_YOUR INSTRUCTIONS_:
Print only the line with "ring_b[i])).material_index = 1" and the lines after it, ending with the last line of the material, each exactly as it stands.

□ □ □ □ □

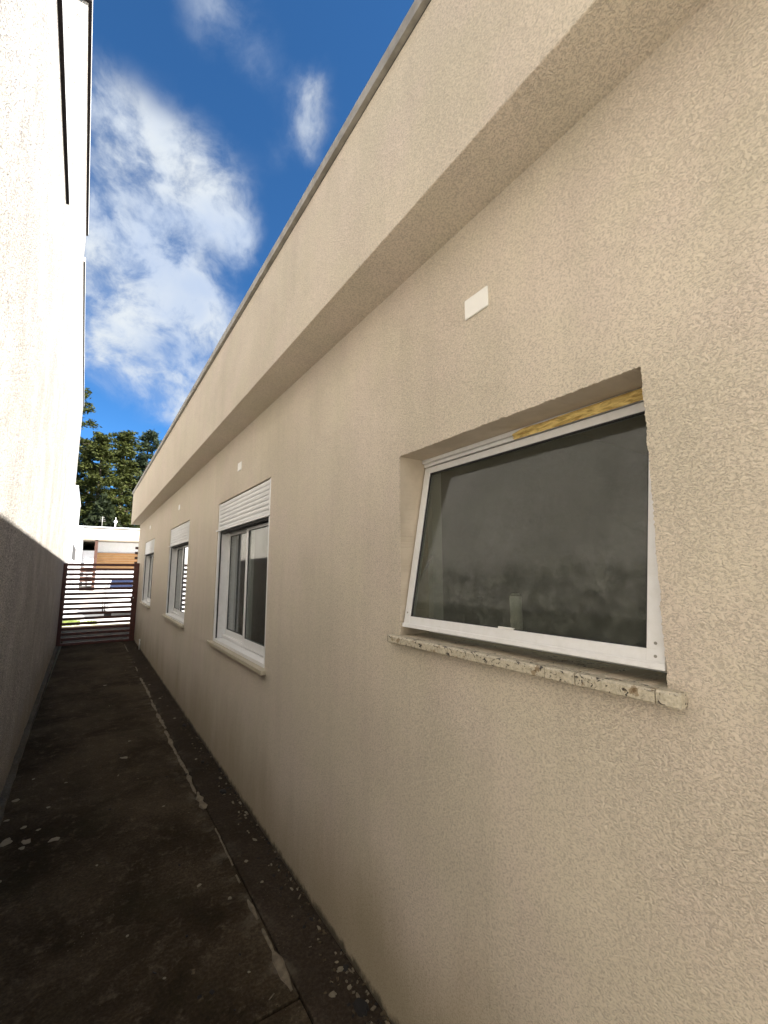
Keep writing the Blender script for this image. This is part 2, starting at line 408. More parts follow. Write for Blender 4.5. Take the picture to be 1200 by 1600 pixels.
drops = [(.842, 1.591, .014), (.905, 1.581, .012), (.914, 1.665, .013), (.916, 1.70, .008), (.93, 1.50, .010),
         (-.286, 3.98, .025), (-.30, 3.70, .016), (-.205, 3.55, .022), (-.175, 3.36, .034), (-.19, 3.30, .020), (-.045, 3.30, .032), (-.27, 3.42, .040), (-.13, 3.47, .014), (-.25, 3.02, .014), (-.28, 2.88, .018), (-.10, 3.75, .014), (-.02, 4.1, .012), (-.22, 4.3, .012),
         (.36, 4.36, .034), (.42, 4.75, .012), (.56, 2.45, .012), (.52, 3.35, .010), (.66, 2.28, .012), (.80, 2.50, .012), (.82, 2.30, .009), (.84, 4.0, .014), (.86, 5.2, .02), (.83, 6.1, .02), (.80, 6.9, .024), (.30, 7.2, .03), (.15, 2.9, .009), (.35, 2.0, .008), (.62, 1.85, .007), (.25, 2.3, .007)]
for i, (x, y, r) in enumerate(drops):
    bm = BM(); zz = .002 if x > .747 else 0
    rr = random.Random(i); blob(bm, x, y, r * rr.uniform(.6, .95), r * rr.uniform(.8, 1.1), .0025, seed=i * 5, z=zz, ang=rr.random() * 3)
    obj('paint_splash', bm, 'paint_drop', path, loc=(x, y, zz))
rr = random.Random(21)
for i in range(26):
    y = 1.38 + 2.3 * rr.random() ** 1.5; x = .950 - .060 * rr.random() ** 1.3; q = rr.uniform(.005, .013)
    bm = BM(); blob(bm, x, y, q * .7, q * rr.uniform(1, 2.4), .002, seed=200 + i, z=.002, ang=rr.uniform(-.4, .4))
    obj('mortar_splash', bm, 'paint_drop' if i % 3 else 'mortar', path, loc=(x, y, .002))
# litter and crumbled render lying in the corner against the wall
bm = BM(); rr = random.Random(3)
for i in range(560):
    y = 1.25 + 9.5 * rr.random() ** 1.9
    d = rr.random() ** 1.8 * .10
    if rr.random() < .14: d = rr.random() * .9
    s = rr.uniform(.0025, .008) * (1.5 if rr.random() < .1 else 1)
    x = .955 - d
    if x < -.2: continue
    T = Matrix.Translation((x, y, .003)) @ Matrix.Rotation(rr.random() * 6, 4, Vector((rr.random() - .5, rr.random() - .5, 1)).normalized())
    box(bm, -s, s, -s * rr.uniform(.4, 1), s * rr.uniform(.4, 1), -.001, rr.uniform(.001, .004), T=T, mi=rr.choice((0, 0, 0, 0, 1, 2, 2)))
o = obj('crumbled_render', bm, ['litter', 'mortar', 'rubble_dark'], None, stuff=True); tag(o, 'crumbs of render and dry leaf bits along the foot of the beige wall', 'debris')
for i, (x, y, r) in enumerate([(.900, 1.49, .022), (.885, 3.32, .02), (.90, 4.9, .02), (.87, 3.9, .012)]):
    bm = BM(); blob(bm, x, y, r, r * 1.6, .012, seed=70 + i, z=.002)
    o = obj('dark_clod', bm, 'rubble_dark', None, loc=(x, y, 0))
    tag(o, ['black clod on the edge strip nearest the camera', 'small black clod on the strip below the nearest shuttered window', 'black clod beside the wall between the two nearer shuttered windows', 'tiny dark clod on the grey edge strip past the light mortar joint'][i], 'clod', 'dark clods on the strip')

# front paving, street, grass
bm = BM(); box(bm, -9, 12, -16, -2.62, -.05, -.012); struct('bounce_yard', bm, 'paving_light')  # unseen pale yard added behind the camera to bounce sunlight
bm = BM(); box(bm, -9, 9, 15.51, 17.2, -.07, -.004); box(bm, -9, -1.21, 12.205, 15.505, -.07, -.004); box(bm, 2.21, 9, 12.205, 15.505, -.07, -.004); struct('front_paving', bm, 'paving_light', bevel=.005)
bm = BM(); box(bm, -200, 200, 17.35, 21.7, -.10, -.05 + .01); struct('street', bm, 'asphalt')
bm = BM(); box(bm, -200, 200, 17.2, 17.35, -.10, .0); struct('kerb', bm, 'paving_light', bevel=.01)
bm = BM()
q = [bm.verts.new(p) for p in ((-9, 21.8, -.05), (12, 21.8, -.05), (12, 26, .61), (-9, 26, .61), (12, 27.2, .63), (-9, 27.2, .63))]
bm.faces.new((q[0], q[1], q[2], q[3])); bm.faces.new((q[3], q[2], q[4], q[5])); struct('driveway', bm, 'paving_light')
bm = BM(); rr = random.Random(9)
for i in range(5200):
    x = rr.uniform(-.9, .32); y = rr.uniform(15.6, 17.1)
    if noise.noise((x * 1.5, y * 1.5, 0)) < -.25: continue
    if x > -.1 and y > 16.4 + .4 * noise.noise((x * 3, 0, 0)): continue
    hgt = rr.uniform(.03, .09); a = rr.random() * PI; dx, dy = math.cos(a) * .008, math.sin(a) * .008
    lx, ly = rr.uniform(-.03, .03), rr.uniform(-.03, .03)
    bm.faces.new([bm.verts.new(p) for p in ((x - dx, y - dy, -.005), (x + dx, y + dy, -.005), (x + lx, y + ly, hgt))])
o = obj('grass', bm, 'grass', stuff=True); tag(o, 'patch of short yellow green grass beyond the slatted gate', 'grass')

# ------------------------------------------------------------------ beige house on the right
WX, XI = .961, 1.141
house = root('beige_house', 'single storey beige textured house filling the right side with a deep roof band', 'house', (WX, 12.1, 0))
def H(name, bm, m, parent=house, **k):
    """mesh given in world coordinates, parented to a root at house.location"""
    for v in bm.verts: v.co -= Vector(house.location)
    loc = Vector(k.pop('loc', house.location)) - Vector(house.location)
    return obj(name, bm, m, parent, loc=loc, **k)
OPEN = [(.436, 1.330, 1.274, 1.942, .0034), (2.78, 4.20, .90, 2.130, .0012), (5.60, 7.10, .90, 2.130, .0012), (8.95, 10.55, .90, 2.130, .0012)]
bm = BM(); ZT = 2.65; Y0, Y1 = -0.6, 12.1; mg = .05  # unseen near end cut short to let more bounce light in
def quad(bm, pts, mi=0):
    f = bm.faces.new([bm.verts.new(p) for p in pts]); f.material_index = mi; return f
cy = Y0
for (a, b, z0, z1, jit) in OPEN:
    quad(bm, ((WX, cy, 0), (WX, a - mg, 0), (WX, a - mg, ZT), (WX, cy, ZT)))
    quad(bm, ((WX, a - mg, 0), (WX, b + mg, 0), (WX, b + mg, z0 - mg), (WX, a - mg, z0 - mg)))
    quad(bm, ((WX, a - mg, z1 + mg), (WX, b + mg, z1 + mg), (WX, b + mg, ZT), (WX, a - mg, ZT)))
    step = .0035 if jit > .002 else .03
    per = []
    def side(p, q, step):
        n = max(2, int((Vector(q) - Vector(p)).length / step)); return [tuple(Vector(p).lerp(Vector(q), i / n)) for i in range(n)]
    inn = side((a, z0), (b, z0), step) + side((b, z0), (b, z1), step) + side((b, z1), (a, z1), step) + side((a, z1), (a, z0), step)
    cyy, czz = (a + b) / 2, (z0 + z1) / 2; hy, hz = (b - a) / 2, (z1 - z0) / 2
    ring_o, ring_i, ring_m, ring_b = [], [], [], []
    for (y, z) in inn:
        oy = a - mg + (y - a) / (b - a) * (b - a + 2 * mg); oz = z0 - mg + (z - z0) / (z1 - z0) * (z1 - z0 + 2 * mg)
        ny = jit * (.8 * noise.noise((y * 38, z * 38, 1)) + 1.1 * noise.noise((y * 170, z * 170, 8)))
        if jit > .002 and z > z1 - .001 and .80 < y < .93: ny += .006 * max(0, noise.noise((y * 60, 3, 3)) + .35)
        sy = 1 if y > cyy else -1; sz = 1 if z > czz else -1
        on_v = abs(abs(y - cyy) - hy) < 1e-5; on_h = abs(abs(z - czz) - hz) < 1e-5
        iy = y + (sy * ny if on_v else 0); iz = z + (sz * ny if on_h else 0)
        ring_o.append(bm.verts.new((WX, oy, oz))); ring_i.append(bm.verts.new((WX, iy, iz)))
        lip = .004 if jit > .002 else .002
        ring_m.append(bm.verts.new((WX + lip, y + (sy * (ny * .4) if on_v else 0), z + (sz * (ny * .4) if on_h else 0))))
        ring_b.append(bm.verts.new((XI, y, z)))
    n = len(inn)
    for i in range(n):
        j = (i + 1) % n
        bm.faces.new((ring_o[i], ring_o[j], ring_i[j], ring_i[i]))
        bm.faces.new((ring_i[i], ring_i[j], ring_m[j], ring_m[i]))
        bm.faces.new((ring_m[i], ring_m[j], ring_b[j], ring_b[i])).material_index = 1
    cy = b + mg
quad(bm, ((WX, cy, 0), (WX, Y1, 0), (WX, Y1, ZT), (WX, cy, ZT)))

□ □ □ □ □

_SOLUTION FOR THIS EXERCISE_:
        bm.faces.new((ring_m[i], ring_m[j], ring_b[j], ring_b[i])).material_index = 1
    cy = b + mg
quad(bm, ((WX, cy, 0), (WX, Y1, 0), (WX, Y1, ZT), (WX, cy, ZT)))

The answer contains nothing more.